Maximum Width of Binary Tree

Problem Link

Maximum Width of Binary Tree – LeetCode

Problem: Maximum Width of Binary Tree

Problem Statement

Given the root of a binary tree, return the maximum width of the given tree.

The maximum width of a tree is the maximum width among all levels.

The width of one level is defined as:

The length between the leftmost and rightmost non-null nodes at that level,
including any null nodes in between.

It is guaranteed that the answer will be in the range of a 32-bit signed integer.

Examples

Example 1:

Input: 
        1
       / \
      3   2
     /     \
    5       9
   /         \
  6           7

Output: 8
Explanation: The maximum width is between nodes 6 and 7.

Example 2:

Input: 
       1
      /
     3
    /
   5

Output: 1

Constraints

The number of nodes in the tree is in the range [1, 3000].
-100 <= Node.val <= 100

Intuition

We need to measure the width of each level as if the tree were a complete binary tree.
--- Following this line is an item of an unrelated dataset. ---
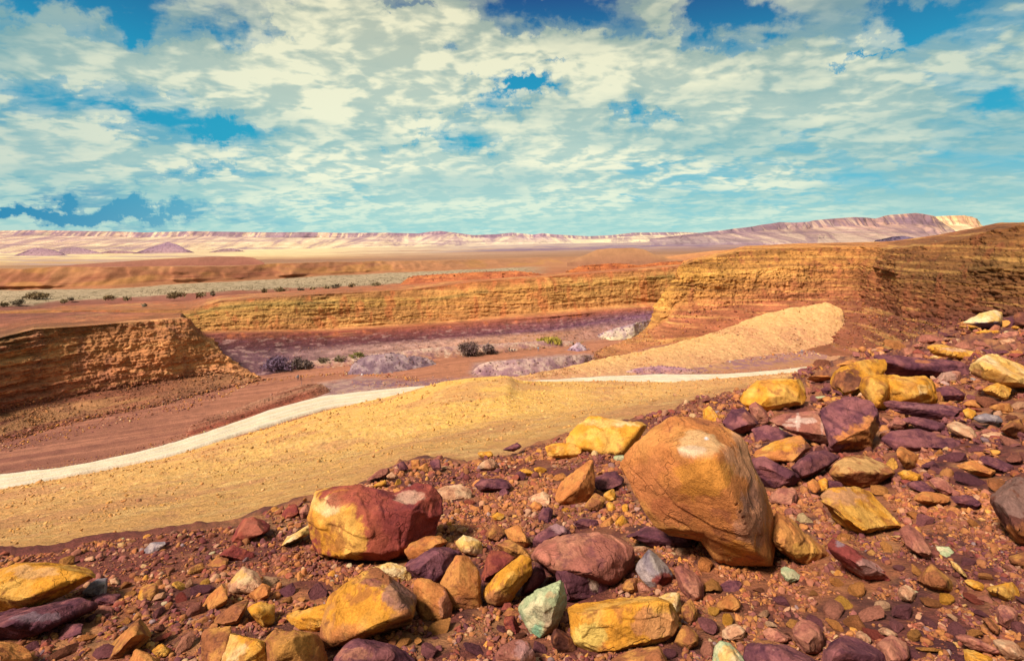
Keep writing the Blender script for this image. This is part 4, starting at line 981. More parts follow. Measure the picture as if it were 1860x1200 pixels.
rock('c4', '-80,850 20,800 90,771 160,790 190,797 350,788 422,800 427,830 350,880 200,940 110,980 60,962 -80,960', 'Y', 'long bright yellow boulder at the left edge lying on a purple slab', 'the long left-edge yellow boulder', '160,830,.5 330,820,.5 120,930,.9 -20,900,.9', [(150, 815, 120, 26, (228, 176, 110), .7)], base=1050, tilt=0.45)
rock('c4', '-80,1030 80,970 240,922 392,913 412,962 350,1022 200,1062 80,1122 -80,1160', 'P', 'long dark purple layered slab at the left edge below the yellow boulder', 'the long layered purple slab', None, [(150, 1010, 90, 18, (150, 130, 130), .5)], base=1150, lam=(0.4, 0.3, 1), tilt=0.5)
rock('c4', '-80,1140 0,1122 60,1120 130,1160 140,1200 130,1262 -80,1262', 'O', 'rounded orange-brown rock in the bottom left corner', None, base=1290)
rock('c4', '425,1220 480,1120 560,1040 620,1010 657,1080 600,1140 520,1200', 'B', 'leaning orange-brown slab with a bright lower edge, at bottom left', 'the leaning brown slab', '600,1040,.3 560,1120,.9', [(540, 1080, 60, 24, 'O', .7)])
rock('c4', '528,1262 590,1153 640,1158 692,1200 695,1262', 'O', 'orange stone cut by the bottom edge right of the leaning brown slab', None, base=1290)
rock('c4', '658,1152 700,1118 737,1150 720,1177 680,1182', 'Y'); rock('c4', '600,920 620,880 680,858 692,900 650,947 605,947', 'B', 'dark-faced brown stone with a yellow left edge on the left slope', None, None, [(608, 920, 12, 40, 'Y', .9)])
rock('c4', '358,905 400,862 430,843 467,838 457,902 430,922', 'GY', 'tan-grey wedge right of the tip of the long left-edge yellow boulder', None); rock('c4', '470,850 510,833 522,865 490,874', 'T')
rock('c4', '408,990 440,958 500,963 502,1007 450,1014', 'M'); rock('c4', '540,975 590,960 607,985 560,1004', 'B'); rock('c4', '390,930 450,905 530,910 535,960 470,965 405,960', 'P')
rock('c4', '622,722 660,685 702,690 732,680 692,730 650,747', 'GY', 'pale grey twin stone alone on the red soil at left', None)
rock('c4', '363,757 405,738 412,760 380,770', 'T', 'tiny pale chip on the red soil above the long yellow boulder', None)
rock('c4', '998,662 1050,588 1130,568 1192,610 1182,642 1100,672 1010,692', 'R', 'soft-edged reddish rock at the brow left of the rust red boulder', 'the reddish brow rock', None, [(1090, 620, 60, 40, (176, 108, 78), .7)])
rock('c4', '1218,580 1240,530 1292,518 1307,560 1270,587', 'R'); rock('c4', '1298,550 1340,513 1357,560 1320,587', 'M'); rock('c4', '1205,700 1250,650 1300,612 1352,578 1360,640 1280,690', 'YL', 'striped yellow-tan stone against the left end of the rust red boulder', None)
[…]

To achieve that:

Track the index of each node as if it were part of a full tree:
- Left child → 2 * index
- Right child → 2 * index + 1
For each level:
- Store the first and last indices
- Calculate width = last_index - first_index + 1

Approach

Use level-order traversal (BFS) using a Queue.
In the queue, store pairs of (node, index):
- Start indexing from 0 for the root.
For each level:
- Note the index of the first and last node.
- Compute width = last - first + 1.
- Update maximum width.
Return the maximum width found.

Code (Java)

class Solution {
    public int widthOfBinaryTree(TreeNode root) {
        if (root == null) return 0;

        int maxWidth = 0;
        Queue<Pair<TreeNode, Integer>> q = new LinkedList<>();
        q.offer(new Pair<>(root, 0));

        while (!q.isEmpty()) {
            int size = q.size();
            int min = q.peek().getValue(); // minimum index at current level

            int first = 0, last = 0;

            for (int i = 0; i < size; i++) {
                Pair<TreeNode, Integer> pair = q.poll();
                TreeNode node = pair.getKey();
                int index = pair.getValue() - min; // normalize to avoid overflow

                if (i == 0) first = index;
                if (i == size - 1) last = index;

                if (node.left != null)
                    q.offer(new Pair<>(node.left, 2 * index));
                if (node.right != null)
                    q.offer(new Pair<>(node.right, 2 * index + 1));
            }

            maxWidth = Math.max(maxWidth, last - first + 1);
        }

        return maxWidth;
    }
}

Time and Space Complexity

Time Complexity: O(N)
Each node is visited once in the level-order traversal.
Space Complexity: O(N)
At most, all nodes at the widest level are stored in the queue.

Dry Run

Input Tree:

        1
       / \
      3   2
     /     \
    5       9
   /         \
  6           7

Indexing:

Root at index 0
Level 1: 3 (index 0), 2 (index 1)
Level 2: 5 (index 0), null, null, 9 (index 3)
Level 3: 6 (index 0), ..., 7 (index 7)

Max width: 7 - 0 + 1 = 8

Conclusion

This problem cleverly uses complete binary tree indexing to compute true width.
It’s a great example of combining BFS with positional tracking.
Ensure index normalization to prevent overflow in deep trees.